Despite the few exceptions serving as luminous points in the universal darkness, in the reign of Louis XIII. the situation was well fitted to inspire creatures of ardent faith and exalted mysticism with horror. There were many such people in Paris then, as there have been always. Discouraged, hopeless of finding anything better in a world abandoned to blasphemy and vice, the naturally pious fled to the cloisters and too often they found within the walls of their refuges the same scandals that had driven them from their homes. The larger number of the monasteries were given over to depravity[103] and the monks were like the people of the world. As we have seen, a few prelates of rare faith and devotion furnished the exceptions to the rule, but set, as they were, wide distances apart in the swarming mass of vociferous immorality, they excited a pity which swallowed up all appreciation of their importance.

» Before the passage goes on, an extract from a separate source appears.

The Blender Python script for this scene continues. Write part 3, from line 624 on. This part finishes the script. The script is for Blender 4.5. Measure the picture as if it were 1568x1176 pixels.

Divers questions which were not connected either with belief as a whole or with the principle of belief combined to make the Protestant minority by far more moral than the Catholic majority. Perhaps the social disadvantage attached to Protestantism was the strongest reason for its superiority. When a practically powerless minority is surrounded and kept under surveillance by a powerful majority, unless pride and vanity have blinded its prudence the minority keeps careful watch of its actions. By a natural process minorities of agitators cast cowardly and selfish members out of their ranks; in other words, they weed out the useless, the feeble, the derogatory elements, and the elements which, being dependent upon the favour of the public, or susceptible to public criticism, flinch if subjected to unfavourable judgment. The Protestant minority eliminated all who, fearing the ridicule or the animosity of the Court, shrank from standing shoulder to shoulder with the men in the fighting ranks of Protestantism. Impelled by personal interest, the converts to the reform movement went back to the Catholic majority. There were so many advantages attendant upon the profession of Catholicism that with few exceptions the great lords declared their faith in the religion powerful to endow them with military commands and with governmental and other lucrative positions. The Protestant ranks were thinned, but the few who stood their ground were the picked men of the reform movement. The ranks of the Catholics were swelled by the hypocrites and the turncoats who had deserted from the army of the Protestants. The Protestants gained morally by the defection of their converts, and the Catholics lost; the few who sustained Protestantism were sincere; the fact of their profession proved it.